RTL DesignVerilogFPGA

Designing a CNN Accelerator in Verilog: Lessons from RTL

December 20, 2024·10 min read

What I learned building a complete CNN inference pipeline in Verilog — from DRAM interfacing to timing closure, and why hardware design forces you to think differently.

Why Build a CNN Accelerator in RTL?

Software engineers can implement a convolutional neural network in a few lines of PyTorch. But when you need inference at the edge — low power, low latency, deterministic timing — you need custom hardware. Building a CNN accelerator in Verilog teaches you to think about computation in terms of data flow, resource sharing, and cycle-accurate timing.

The Pipeline Architecture

My design implements a 4×4 convolution → Leaky ReLU → 2×2 average pooling pipeline. The key design decisions were:

1. Streaming from DRAM

Rather than loading the entire feature map into on-chip SRAM (expensive in area), the pipeline streams data directly from DRAM. This required implementing:

  • CMD/ADDR/DQ_oe signals for the DRAM interface
  • Burst read/write operations to amortize row activation overhead
  • Modulo-8 row padding to align data for efficient burst access

2. The Convolution Engine

The 4×4 convolution uses a systolic-style multiply-accumulate array. Each clock cycle, a new input pixel shifts in while partial products accumulate. The key challenge is data reuse — each input pixel participates in multiple output computations.

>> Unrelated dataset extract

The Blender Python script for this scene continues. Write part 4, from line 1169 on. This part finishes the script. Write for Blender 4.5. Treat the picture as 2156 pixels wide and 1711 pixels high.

I used a line buffer approach: four shift registers hold one row of pixels each, feeding the 4×4 window into the MAC array. When the window slides horizontally, only one new pixel enters per cycle.

3. Leaky ReLU in Hardware

Leaky ReLU is simple in software: y = x > 0 ? x : alpha * x. In hardware, the multiplication by alpha (typically 0.01) is expensive if done with a full multiplier. Instead, I approximated it using a right shift: x >>> 7 gives roughly 0.0078, close enough for inference accuracy.

4. Timing Closure

The entire pipeline needed to meet a ≤ 1.25 × 1024² cycles budget. The critical path ran through the MAC array's carry chain. I resolved this by:

  • Pipelining the adder tree with a register stage between the multipliers and the final accumulator
  • Using the start/ready handshake to cleanly handle pipeline stalls when DRAM wasn't ready

Lessons Learned

  1. Hardware makes you respect data movement. In software, memory access feels free. In RTL, every byte moved costs wires, muxes, and cycles.
  2. Handshakes are everything. The start/ready protocol between the DRAM controller and the compute pipeline was the most debugged part of the design.
  3. Synthesis numbers don't lie. Clock period, area, and power from the synthesis tool are the ultimate arbiter of design quality — not simulation waveforms.